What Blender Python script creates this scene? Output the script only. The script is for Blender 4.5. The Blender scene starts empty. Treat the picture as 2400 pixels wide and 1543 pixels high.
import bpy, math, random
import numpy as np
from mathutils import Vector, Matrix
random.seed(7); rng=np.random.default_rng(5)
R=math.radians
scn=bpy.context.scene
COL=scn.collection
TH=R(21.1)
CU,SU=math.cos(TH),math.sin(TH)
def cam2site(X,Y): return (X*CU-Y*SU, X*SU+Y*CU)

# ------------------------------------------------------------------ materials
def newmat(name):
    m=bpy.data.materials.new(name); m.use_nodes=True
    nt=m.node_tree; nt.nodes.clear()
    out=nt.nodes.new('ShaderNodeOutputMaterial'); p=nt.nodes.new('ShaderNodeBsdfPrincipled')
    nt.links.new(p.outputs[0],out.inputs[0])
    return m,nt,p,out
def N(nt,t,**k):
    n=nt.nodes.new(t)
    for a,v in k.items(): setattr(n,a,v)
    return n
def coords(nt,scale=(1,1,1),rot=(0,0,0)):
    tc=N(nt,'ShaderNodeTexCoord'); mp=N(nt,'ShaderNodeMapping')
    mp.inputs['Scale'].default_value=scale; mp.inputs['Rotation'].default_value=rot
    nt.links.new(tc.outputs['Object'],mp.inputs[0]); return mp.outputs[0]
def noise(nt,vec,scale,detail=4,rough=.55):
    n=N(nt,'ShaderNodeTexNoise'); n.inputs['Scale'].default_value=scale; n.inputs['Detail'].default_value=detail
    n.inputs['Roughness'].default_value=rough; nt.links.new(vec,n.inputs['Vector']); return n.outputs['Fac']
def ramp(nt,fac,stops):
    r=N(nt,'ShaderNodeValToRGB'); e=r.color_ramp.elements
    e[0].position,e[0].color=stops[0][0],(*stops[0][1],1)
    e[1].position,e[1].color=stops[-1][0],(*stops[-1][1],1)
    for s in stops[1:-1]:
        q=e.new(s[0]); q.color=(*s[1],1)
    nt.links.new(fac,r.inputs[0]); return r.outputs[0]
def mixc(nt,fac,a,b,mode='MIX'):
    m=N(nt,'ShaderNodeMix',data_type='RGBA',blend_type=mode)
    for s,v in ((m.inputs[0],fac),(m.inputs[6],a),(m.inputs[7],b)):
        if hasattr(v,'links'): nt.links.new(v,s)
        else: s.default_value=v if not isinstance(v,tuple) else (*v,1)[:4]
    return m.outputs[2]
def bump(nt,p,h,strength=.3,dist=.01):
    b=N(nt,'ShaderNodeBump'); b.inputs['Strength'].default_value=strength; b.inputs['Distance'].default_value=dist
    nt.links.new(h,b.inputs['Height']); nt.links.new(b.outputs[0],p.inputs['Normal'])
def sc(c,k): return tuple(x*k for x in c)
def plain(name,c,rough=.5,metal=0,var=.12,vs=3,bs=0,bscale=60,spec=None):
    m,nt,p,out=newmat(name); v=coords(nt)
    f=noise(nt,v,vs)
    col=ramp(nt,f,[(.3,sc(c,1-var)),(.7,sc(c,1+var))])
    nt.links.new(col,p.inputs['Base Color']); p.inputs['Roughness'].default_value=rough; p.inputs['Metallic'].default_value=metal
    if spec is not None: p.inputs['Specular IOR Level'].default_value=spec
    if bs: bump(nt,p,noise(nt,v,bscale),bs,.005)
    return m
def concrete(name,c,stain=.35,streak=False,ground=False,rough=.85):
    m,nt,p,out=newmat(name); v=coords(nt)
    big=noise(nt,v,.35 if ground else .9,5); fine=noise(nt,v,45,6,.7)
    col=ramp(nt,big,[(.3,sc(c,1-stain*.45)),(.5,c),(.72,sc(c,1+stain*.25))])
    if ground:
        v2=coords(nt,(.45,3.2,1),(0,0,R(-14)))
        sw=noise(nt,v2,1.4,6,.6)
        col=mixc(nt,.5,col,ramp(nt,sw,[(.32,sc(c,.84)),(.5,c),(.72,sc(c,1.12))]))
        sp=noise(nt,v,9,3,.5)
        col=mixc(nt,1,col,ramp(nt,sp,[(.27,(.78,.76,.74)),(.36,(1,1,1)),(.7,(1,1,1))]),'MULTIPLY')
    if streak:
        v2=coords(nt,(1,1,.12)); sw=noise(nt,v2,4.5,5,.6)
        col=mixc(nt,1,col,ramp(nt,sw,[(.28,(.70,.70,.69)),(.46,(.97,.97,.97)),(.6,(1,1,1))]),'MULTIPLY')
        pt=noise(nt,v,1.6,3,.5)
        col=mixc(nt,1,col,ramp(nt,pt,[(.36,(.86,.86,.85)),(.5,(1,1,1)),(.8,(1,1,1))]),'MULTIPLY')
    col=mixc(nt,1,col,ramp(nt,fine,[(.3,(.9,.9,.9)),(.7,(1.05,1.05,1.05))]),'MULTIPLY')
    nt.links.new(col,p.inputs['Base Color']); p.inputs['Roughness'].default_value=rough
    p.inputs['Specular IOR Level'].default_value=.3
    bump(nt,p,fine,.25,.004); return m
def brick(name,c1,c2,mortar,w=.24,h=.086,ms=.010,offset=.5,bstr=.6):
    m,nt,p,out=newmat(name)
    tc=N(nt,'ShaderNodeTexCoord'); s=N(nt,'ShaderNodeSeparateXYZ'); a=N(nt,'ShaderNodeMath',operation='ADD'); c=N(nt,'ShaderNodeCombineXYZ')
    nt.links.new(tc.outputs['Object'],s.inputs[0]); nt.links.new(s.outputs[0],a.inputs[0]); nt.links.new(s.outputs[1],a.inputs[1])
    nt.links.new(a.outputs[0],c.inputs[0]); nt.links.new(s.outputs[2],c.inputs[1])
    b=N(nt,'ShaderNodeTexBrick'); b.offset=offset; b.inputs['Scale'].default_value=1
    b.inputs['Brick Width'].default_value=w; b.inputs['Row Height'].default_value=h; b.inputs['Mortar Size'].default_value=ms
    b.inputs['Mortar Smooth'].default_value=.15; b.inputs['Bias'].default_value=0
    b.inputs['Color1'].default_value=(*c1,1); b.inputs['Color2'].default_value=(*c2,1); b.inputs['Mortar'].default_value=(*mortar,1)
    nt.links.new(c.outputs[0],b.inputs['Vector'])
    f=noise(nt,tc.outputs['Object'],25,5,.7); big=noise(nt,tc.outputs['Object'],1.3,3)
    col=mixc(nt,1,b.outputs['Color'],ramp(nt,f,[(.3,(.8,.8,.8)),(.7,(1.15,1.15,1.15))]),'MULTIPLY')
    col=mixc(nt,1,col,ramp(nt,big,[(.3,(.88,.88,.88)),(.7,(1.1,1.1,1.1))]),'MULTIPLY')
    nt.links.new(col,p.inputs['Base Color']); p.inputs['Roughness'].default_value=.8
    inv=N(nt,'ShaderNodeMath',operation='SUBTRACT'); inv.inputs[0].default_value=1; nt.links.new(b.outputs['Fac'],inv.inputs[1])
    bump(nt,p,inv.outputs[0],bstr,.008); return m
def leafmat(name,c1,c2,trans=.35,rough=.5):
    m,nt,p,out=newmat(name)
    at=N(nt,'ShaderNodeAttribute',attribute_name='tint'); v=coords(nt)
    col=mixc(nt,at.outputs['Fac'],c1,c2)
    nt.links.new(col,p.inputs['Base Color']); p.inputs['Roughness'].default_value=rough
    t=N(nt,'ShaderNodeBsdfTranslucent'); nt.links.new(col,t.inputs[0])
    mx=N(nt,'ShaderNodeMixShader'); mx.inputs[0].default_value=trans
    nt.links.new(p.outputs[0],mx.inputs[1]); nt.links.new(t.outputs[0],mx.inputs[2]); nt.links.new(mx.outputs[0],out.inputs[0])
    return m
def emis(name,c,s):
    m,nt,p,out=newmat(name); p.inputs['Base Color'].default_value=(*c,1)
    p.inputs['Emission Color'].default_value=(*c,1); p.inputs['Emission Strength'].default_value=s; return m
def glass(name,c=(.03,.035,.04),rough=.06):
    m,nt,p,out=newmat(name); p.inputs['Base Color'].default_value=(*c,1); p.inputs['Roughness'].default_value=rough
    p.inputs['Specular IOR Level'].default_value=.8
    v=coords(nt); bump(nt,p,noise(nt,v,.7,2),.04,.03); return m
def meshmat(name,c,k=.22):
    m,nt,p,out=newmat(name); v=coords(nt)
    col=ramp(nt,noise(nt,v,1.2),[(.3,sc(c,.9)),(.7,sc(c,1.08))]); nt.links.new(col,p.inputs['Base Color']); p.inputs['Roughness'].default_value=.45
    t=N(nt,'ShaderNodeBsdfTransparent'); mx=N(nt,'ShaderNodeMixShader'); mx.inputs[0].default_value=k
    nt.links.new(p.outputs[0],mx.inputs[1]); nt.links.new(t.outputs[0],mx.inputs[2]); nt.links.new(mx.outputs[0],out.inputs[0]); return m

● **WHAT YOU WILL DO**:
Please reproduce exactly the lines above, beginning with the first and ending with the line that contains "def cam2site(X,Y): return", and include nothing outside that range.

● **FULL SOLUTION**:
What Blender Python script creates this scene? Output the script only. The script is for Blender 4.5. The Blender scene starts empty. Treat the picture as 2400 pixels wide and 1543 pixels high.
import bpy, math, random
import numpy as np
from mathutils import Vector, Matrix
random.seed(7); rng=np.random.default_rng(5)
R=math.radians
scn=bpy.context.scene
COL=scn.collection
TH=R(21.1)
CU,SU=math.cos(TH),math.sin(TH)
def cam2site(X,Y): return (X*CU-Y*SU, X*SU+Y*CU)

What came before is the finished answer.